Seduction on the West Coast

I am coming to the end now of a very fast and very wonderful week in British Columbia, surely now my future home.

The first couple of days we were here, my brother, his girlfriend Elspeth and I drove/ferried out to Vancouver Island to spend a couple of days in Tofino, BC's paradise of beaches, rainforests, and giant cedars. We stayed at this great little guest house called the Lost Sailor: they had a kitchen, TV, a bunch of movies (including Aladdin), a bunch of games (including Scrabble!), a hot tub and a pool table. My mom graciously packed us two bottles of her wine, which was great with dinner, and the next night out in the hot tub.

We got an incredibly rare day of sunshine for walking in the woods, and we did something like seven walks under my brother's iron fist. As soon as I get back to Montreal and my camera cable, I'll upload some pictures of the Bog walk, the rainforest walk, and Amphitrite Point, where my grandfather served as a lookout in the war. Family lore has it there's a memorial there which is a statue of Grampa with a machine gun and a rifle with a pile of Japanese bodies at his feet. We couldn't find that particular statue, but the walk was lovely.

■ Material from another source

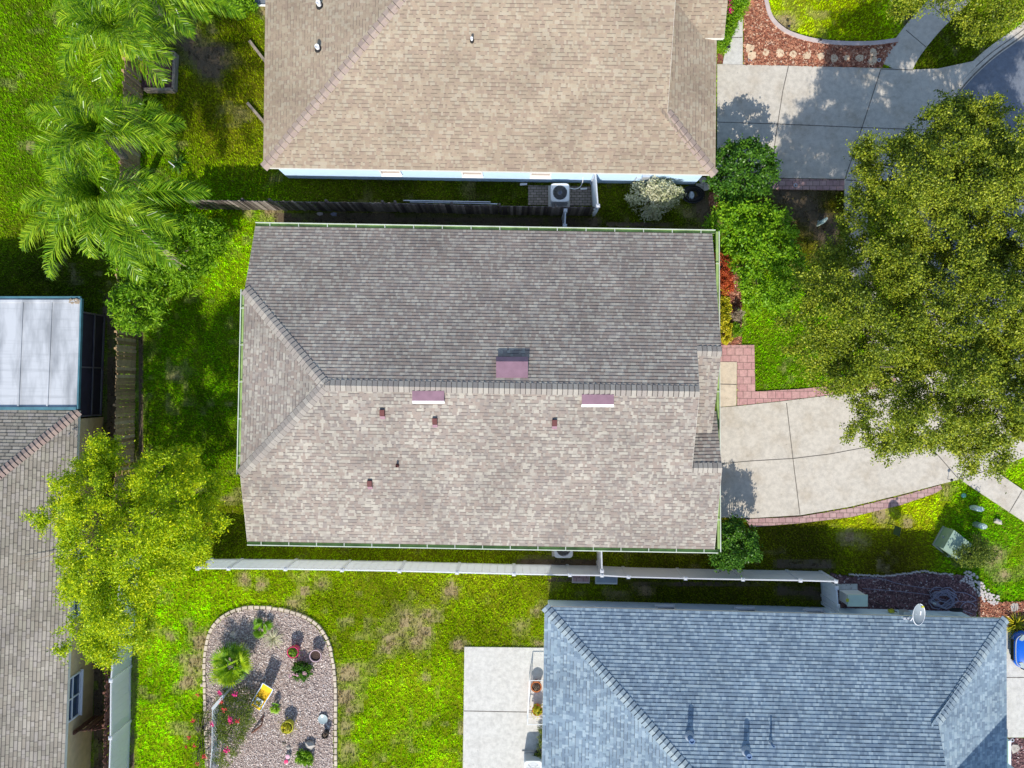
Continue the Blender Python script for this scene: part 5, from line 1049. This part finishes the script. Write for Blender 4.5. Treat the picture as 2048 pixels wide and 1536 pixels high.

May I also point out that I DROVE the entire way there and back? I only took a break after dinner the second night at the lovely and expensive Raincoast Cafe, after a couple of glasses of wine, when my teetotaller brother took over for me. Sure, I got stuck in an intersection and stalled at a left turn in Vancouver, but nobody's perfect. I'm getting better at this I swear. You should have seen me on those winding roads on the coast. Elspeth didn't even get sick this time!